-- begin Source data --

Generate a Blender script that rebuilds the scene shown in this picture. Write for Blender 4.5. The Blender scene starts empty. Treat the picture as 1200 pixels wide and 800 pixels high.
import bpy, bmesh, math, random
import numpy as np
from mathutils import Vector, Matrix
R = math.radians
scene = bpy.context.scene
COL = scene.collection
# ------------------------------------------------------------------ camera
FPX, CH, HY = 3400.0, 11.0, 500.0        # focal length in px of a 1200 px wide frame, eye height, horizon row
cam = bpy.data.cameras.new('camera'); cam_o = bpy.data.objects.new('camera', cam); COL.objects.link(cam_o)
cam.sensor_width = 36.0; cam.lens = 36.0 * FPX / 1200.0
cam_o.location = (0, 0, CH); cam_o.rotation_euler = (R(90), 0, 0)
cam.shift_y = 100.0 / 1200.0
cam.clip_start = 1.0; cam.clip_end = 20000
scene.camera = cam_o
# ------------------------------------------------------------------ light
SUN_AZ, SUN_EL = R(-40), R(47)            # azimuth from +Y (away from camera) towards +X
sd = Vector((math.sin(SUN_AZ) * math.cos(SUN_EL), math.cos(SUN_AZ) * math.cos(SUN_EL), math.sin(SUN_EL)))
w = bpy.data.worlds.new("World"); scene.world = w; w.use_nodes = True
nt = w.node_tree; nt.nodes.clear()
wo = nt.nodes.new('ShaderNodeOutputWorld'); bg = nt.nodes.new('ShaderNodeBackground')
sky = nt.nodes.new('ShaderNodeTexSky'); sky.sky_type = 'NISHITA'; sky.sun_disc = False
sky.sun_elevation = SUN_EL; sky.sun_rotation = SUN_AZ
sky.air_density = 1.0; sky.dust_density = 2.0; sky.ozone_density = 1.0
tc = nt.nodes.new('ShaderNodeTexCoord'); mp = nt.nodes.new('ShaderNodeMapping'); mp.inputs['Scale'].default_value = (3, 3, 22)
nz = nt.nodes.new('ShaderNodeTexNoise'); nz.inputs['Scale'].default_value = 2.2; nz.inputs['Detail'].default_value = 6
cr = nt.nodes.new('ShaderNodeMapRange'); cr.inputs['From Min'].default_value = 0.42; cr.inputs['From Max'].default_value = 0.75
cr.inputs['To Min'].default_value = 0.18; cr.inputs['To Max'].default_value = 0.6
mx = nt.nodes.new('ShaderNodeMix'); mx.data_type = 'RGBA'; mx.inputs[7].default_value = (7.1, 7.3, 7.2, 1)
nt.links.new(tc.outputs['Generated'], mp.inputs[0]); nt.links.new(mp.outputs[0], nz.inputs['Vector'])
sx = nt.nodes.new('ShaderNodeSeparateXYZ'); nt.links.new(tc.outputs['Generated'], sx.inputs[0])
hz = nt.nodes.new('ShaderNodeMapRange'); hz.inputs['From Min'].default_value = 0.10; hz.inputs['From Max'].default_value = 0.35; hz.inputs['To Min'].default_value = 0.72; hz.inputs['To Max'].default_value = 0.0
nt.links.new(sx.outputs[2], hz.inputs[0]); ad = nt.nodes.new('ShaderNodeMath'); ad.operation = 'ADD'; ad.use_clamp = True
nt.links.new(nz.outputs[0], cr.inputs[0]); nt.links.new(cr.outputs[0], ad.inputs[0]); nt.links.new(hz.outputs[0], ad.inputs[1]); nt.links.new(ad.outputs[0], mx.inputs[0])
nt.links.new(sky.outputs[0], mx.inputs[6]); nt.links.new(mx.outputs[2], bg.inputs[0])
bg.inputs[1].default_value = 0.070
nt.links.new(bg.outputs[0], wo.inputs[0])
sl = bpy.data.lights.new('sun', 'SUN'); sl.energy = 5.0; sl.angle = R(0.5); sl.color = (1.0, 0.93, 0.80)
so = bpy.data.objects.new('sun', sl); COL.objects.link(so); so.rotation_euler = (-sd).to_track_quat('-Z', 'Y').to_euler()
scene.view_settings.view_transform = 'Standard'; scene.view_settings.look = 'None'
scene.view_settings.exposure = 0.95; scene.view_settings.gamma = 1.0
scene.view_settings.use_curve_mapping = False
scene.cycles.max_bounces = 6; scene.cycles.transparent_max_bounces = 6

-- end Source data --

Go back to the listing above and please repeat it exactly.

Full output:
Generate a Blender script that rebuilds the scene shown in this picture. Write for Blender 4.5. The Blender scene starts empty. Treat the picture as 1200 pixels wide and 800 pixels high.
import bpy, bmesh, math, random
import numpy as np
from mathutils import Vector, Matrix
R = math.radians
scene = bpy.context.scene
COL = scene.collection
# ------------------------------------------------------------------ camera
FPX, CH, HY = 3400.0, 11.0, 500.0        # focal length in px of a 1200 px wide frame, eye height, horizon row
cam = bpy.data.cameras.new('camera'); cam_o = bpy.data.objects.new('camera', cam); COL.objects.link(cam_o)
cam.sensor_width = 36.0; cam.lens = 36.0 * FPX / 1200.0
cam_o.location = (0, 0, CH); cam_o.rotation_euler = (R(90), 0, 0)
cam.shift_y = 100.0 / 1200.0
cam.clip_start = 1.0; cam.clip_end = 20000
scene.camera = cam_o
# ------------------------------------------------------------------ light
SUN_AZ, SUN_EL = R(-40), R(47)            # azimuth from +Y (away from camera) towards +X
sd = Vector((math.sin(SUN_AZ) * math.cos(SUN_EL), math.cos(SUN_AZ) * math.cos(SUN_EL), math.sin(SUN_EL)))
w = bpy.data.worlds.new("World"); scene.world = w; w.use_nodes = True
nt = w.node_tree; nt.nodes.clear()
wo = nt.nodes.new('ShaderNodeOutputWorld'); bg = nt.nodes.new('ShaderNodeBackground')
sky = nt.nodes.new('ShaderNodeTexSky'); sky.sky_type = 'NISHITA'; sky.sun_disc = False
sky.sun_elevation = SUN_EL; sky.sun_rotation = SUN_AZ
sky.air_density = 1.0; sky.dust_density = 2.0; sky.ozone_density = 1.0
tc = nt.nodes.new('ShaderNodeTexCoord'); mp = nt.nodes.new('ShaderNodeMapping'); mp.inputs['Scale'].default_value = (3, 3, 22)
nz = nt.nodes.new('ShaderNodeTexNoise'); nz.inputs['Scale'].default_value = 2.2; nz.inputs['Detail'].default_value = 6
cr = nt.nodes.new('ShaderNodeMapRange'); cr.inputs['From Min'].default_value = 0.42; cr.inputs['From Max'].default_value = 0.75
cr.inputs['To Min'].default_value = 0.18; cr.inputs['To Max'].default_value = 0.6
mx = nt.nodes.new('ShaderNodeMix'); mx.data_type = 'RGBA'; mx.inputs[7].default_value = (7.1, 7.3, 7.2, 1)
nt.links.new(tc.outputs['Generated'], mp.inputs[0]); nt.links.new(mp.outputs[0], nz.inputs['Vector'])
sx = nt.nodes.new('ShaderNodeSeparateXYZ'); nt.links.new(tc.outputs['Generated'], sx.inputs[0])
hz = nt.nodes.new('ShaderNodeMapRange'); hz.inputs['From Min'].default_value = 0.10; hz.inputs['From Max'].default_value = 0.35; hz.inputs['To Min'].default_value = 0.72; hz.inputs['To Max'].default_value = 0.0
nt.links.new(sx.outputs[2], hz.inputs[0]); ad = nt.nodes.new('ShaderNodeMath'); ad.operation = 'ADD'; ad.use_clamp = True
nt.links.new(nz.outputs[0], cr.inputs[0]); nt.links.new(cr.outputs[0], ad.inputs[0]); nt.links.new(hz.outputs[0], ad.inputs[1]); nt.links.new(ad.outputs[0], mx.inputs[0])
nt.links.new(sky.outputs[0], mx.inputs[6]); nt.links.new(mx.outputs[2], bg.inputs[0])
bg.inputs[1].default_value = 0.070
nt.links.new(bg.outputs[0], wo.inputs[0])
sl = bpy.data.lights.new('sun', 'SUN'); sl.energy = 5.0; sl.angle = R(0.5); sl.color = (1.0, 0.93, 0.80)
so = bpy.data.objects.new('sun', sl); COL.objects.link(so); so.rotation_euler = (-sd).to_track_quat('-Z', 'Y').to_euler()
scene.view_settings.view_transform = 'Standard'; scene.view_settings.look = 'None'
scene.view_settings.exposure = 0.95; scene.view_settings.gamma = 1.0
scene.view_settings.use_curve_mapping = False
scene.cycles.max_bounces = 6; scene.cycles.transparent_max_bounces = 6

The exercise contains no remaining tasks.